-- start of Data --

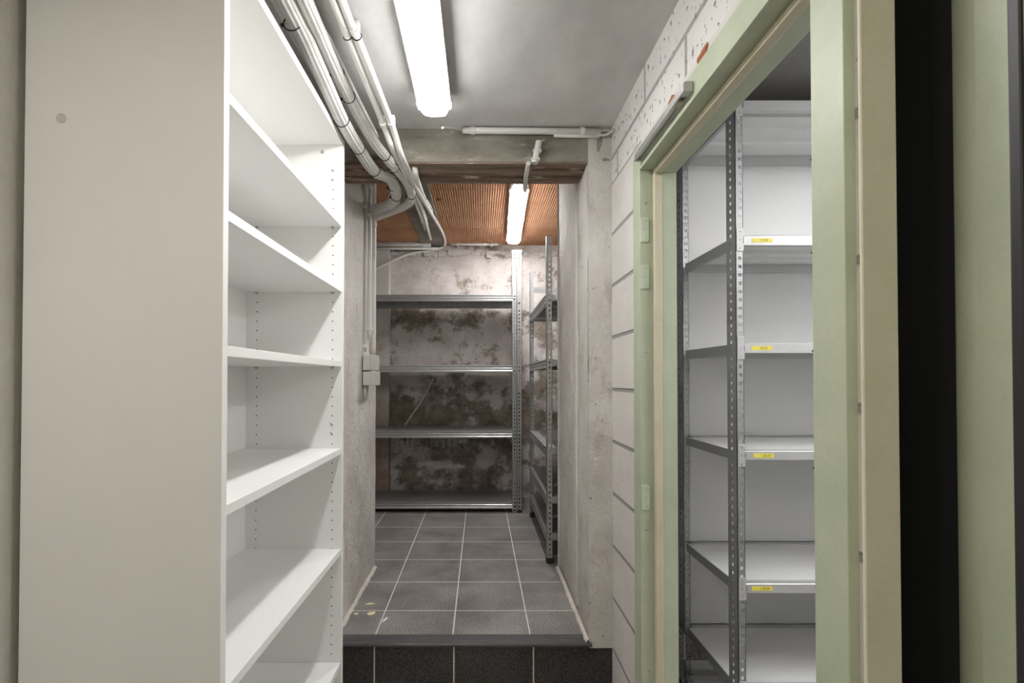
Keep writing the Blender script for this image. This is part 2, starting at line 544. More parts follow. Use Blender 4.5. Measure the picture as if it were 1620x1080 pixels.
# blocks of the ceiling: ribs run along the room, one strip per block row
mb = MB()
pit = .0146
y0 = 2.66 - .257 * 3
hole = (-.292, -.238, 3.055, 3.125)
while y0 < 4.2:
    y1 = min(y0 + .251, 4.2); yA = max(y0, 2.05)
    if y1 > yA:
        x = -1.2
        while x < .84:
            spans = [(yA, y1)]
            if hole[0] - .001 < x < hole[1] and yA < hole[2] < y1:
                ha = hole[2] + .02 * max(0, (x - hole[0]) / .054) ; hb = hole[3] - .045 * max(0, (x - hole[0]) / .054)
                spans = [(yA, ha), (max(hb, ha + .002), y1)]
            for a, b in spans:
                mb.prism([(x, CF + .06), (x, CF + .010), (x + .0040, CF + .010), (x + .0052, CF), (x + .0130, CF), (x + .0142, CF + .010), (x + pit, CF + .010), (x + pit, CF + .06)], 'y', a, b)
            x += pit
    y0 += .257
struct(mb.build('ceiling_terracotta', M['terra']), 'ribbed terracotta block ceiling of the far room', 'ceiling')
struct(MB().box(-1.25, 1.0, 2.05, 4.3, CF + .062, CF + .2).build('ceiling_cavity', M['dark_void']))
mb = MB().box(-.485, -.298, 2.06, 4.16, CF - .012, CF + .03)
struct(mb.build('trim_8', M['lintel'], bevel=.004), 'bare concrete ceiling rib between the terracotta blocks', 'ceiling rib')

# right block wall with the door opening
DY0, DY1, DZ, WX0, WX1 = .722, 1.50, 1.628, .50, .59
struct(MB().box(WX0, WX1, DY1 + .03, YP0 + .02, FLR, 1.735)
       .box(WX0, WX1, .66, DY0 - .03, FLR, 1.727).box(WX0, WX0 + .008, .602, .66, FLR, 1.727)
       .box(WX0, WX1, DY0 - .03, DY1 + .03, DZ + .03, 1.727).build('wall_right', M['block']))
struct(MB().box(WX0, WX1, .66, DY1 + .03, 1.727, CE).box(WX0, WX1, DY1 + .03, YP0 + .02, 1.735, CE).box(WX0, WX0 + .008, .602, .66, 1.727, CE).build('wall_right_top', M['block_top']), 'pitted lintel blocks above the green door frame', 'wall')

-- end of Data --

• [Description of the task]:
Make an exact copy of the data, leaving its pictures out.

• [Task solution]:
Keep writing the Blender script for this image. This is part 2, starting at line 544. More parts follow. Use Blender 4.5. Measure the picture as if it were 1620x1080 pixels.
# blocks of the ceiling: ribs run along the room, one strip per block row
mb = MB()
pit = .0146
y0 = 2.66 - .257 * 3
hole = (-.292, -.238, 3.055, 3.125)
while y0 < 4.2:
    y1 = min(y0 + .251, 4.2); yA = max(y0, 2.05)
    if y1 > yA:
        x = -1.2
        while x < .84:
            spans = [(yA, y1)]
            if hole[0] - .001 < x < hole[1] and yA < hole[2] < y1:
                ha = hole[2] + .02 * max(0, (x - hole[0]) / .054) ; hb = hole[3] - .045 * max(0, (x - hole[0]) / .054)
                spans = [(yA, ha), (max(hb, ha + .002), y1)]
            for a, b in spans:
                mb.prism([(x, CF + .06), (x, CF + .010), (x + .0040, CF + .010), (x + .0052, CF), (x + .0130, CF), (x + .0142, CF + .010), (x + pit, CF + .010), (x + pit, CF + .06)], 'y', a, b)
            x += pit
    y0 += .257
struct(mb.build('ceiling_terracotta', M['terra']), 'ribbed terracotta block ceiling of the far room', 'ceiling')
struct(MB().box(-1.25, 1.0, 2.05, 4.3, CF + .062, CF + .2).build('ceiling_cavity', M['dark_void']))
mb = MB().box(-.485, -.298, 2.06, 4.16, CF - .012, CF + .03)
struct(mb.build('trim_8', M['lintel'], bevel=.004), 'bare concrete ceiling rib between the terracotta blocks', 'ceiling rib')

# right block wall with the door opening
DY0, DY1, DZ, WX0, WX1 = .722, 1.50, 1.628, .50, .59
struct(MB().box(WX0, WX1, DY1 + .03, YP0 + .02, FLR, 1.735)
       .box(WX0, WX1, .66, DY0 - .03, FLR, 1.727).box(WX0, WX0 + .008, .602, .66, FLR, 1.727)
       .box(WX0, WX1, DY0 - .03, DY1 + .03, DZ + .03, 1.727).build('wall_right', M['block']))
struct(MB().box(WX0, WX1, .66, DY1 + .03, 1.727, CE).box(WX0, WX1, DY1 + .03, YP0 + .02, 1.735, CE).box(WX0, WX0 + .008, .602, .66, 1.727, CE).build('wall_right_top', M['block_top']), 'pitted lintel blocks above the green door frame', 'wall')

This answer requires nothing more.